FOR THE RECORD - An article in the May 7 Anne Arundel edition about the National Sailing Hall of Fame and Museum in Annapolis misquoted Sailing World Editor David Reed. Referring to his hope that the hall will feature artifacts from the sport, Reed said he hoped the museum would get Paul Cayard's El Toro sailboat.
The Sun regrets the error.

Lee Tawney, a consultant on the project, said that along with a physical space, he hopes the hall will have a significant online presence meant to "make sailing come alive virtually."

"The concept here is that baseball, basketball, lacrosse all have their hall of fame, and, believe it or not, sailing doesn't have a hall of fame," he said.

Gov.

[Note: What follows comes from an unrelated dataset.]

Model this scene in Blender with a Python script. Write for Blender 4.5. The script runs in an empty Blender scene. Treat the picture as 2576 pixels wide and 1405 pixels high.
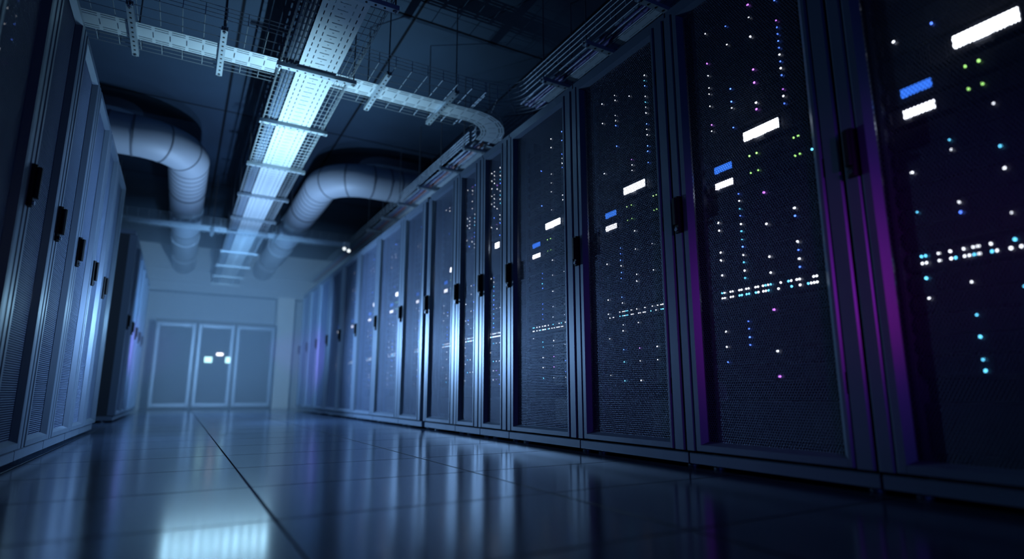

Robert L. Ehrlich Jr. announced the project in December at a crowded news conference that was attended by sailing luminaries, including U.S. Sailing President Janet Baxter and ESPN sailing correspondent Gary Jobson. It will be funded by private donations.

The temporary location, although technically a tent, has a polished feel. There are hardwood floors, track lighting and flat-screen plasma TVs.

The 1,200-square-foot space is divided into three galleries. In the center of the first gallery is a new Optimist - a tiny single-sail boat favored among junior sailors on the East Coast.

The sides of each gallery include images of boats under sail and photos of sailors who have been honored by the sport over the years, including those named the Rolex Yachtsman and Yachtswoman of the Year and those named to the America's Cup Hall of Fame and the Sailing World Hall of Fame.

"We wanted to create an umbrella for all of these listings and a place where people could be engaged with the people who are involved with sailing," Tawney said.

While working on the project, Tawney said, he learned that there is no central collection of all of the American Olympic sailors. "It is going to be one of our missions to fill those gaps," he said.

In the back of the hall, organizers planned to install a computer console where people could track the Volvo Ocean Race online.

Jonathan Goff, who works at the Chesapeake Bay Maritime Museum in St. Michaels, was hired to design the temporary displays. He said they cover "a general history of sailing very well for the United States."

David Reed, the editor of Sailing World magazine, said he hopes the hall becomes a place to collect artifacts from the sport. "There is not a place out there that exists where physical things can hang - a wheel off an America's Cup boat," he said. "I'm hoping this is a good warehouse for the eclectic. ... Let's get Paul Cayard's Optimist."

Nothing along those lines is in the current space, but Tawney said sailing artifacts will be welcome.

One man who called offered windsurfing artifacts, including photographs of one of the first windsurfers sailing in the 1950s.

After the Volvo boats came to Annapolis, Tawney toured the temporary museum with Cayard, Pirates of the Caribbean skipper, who said, "I've got some things for you."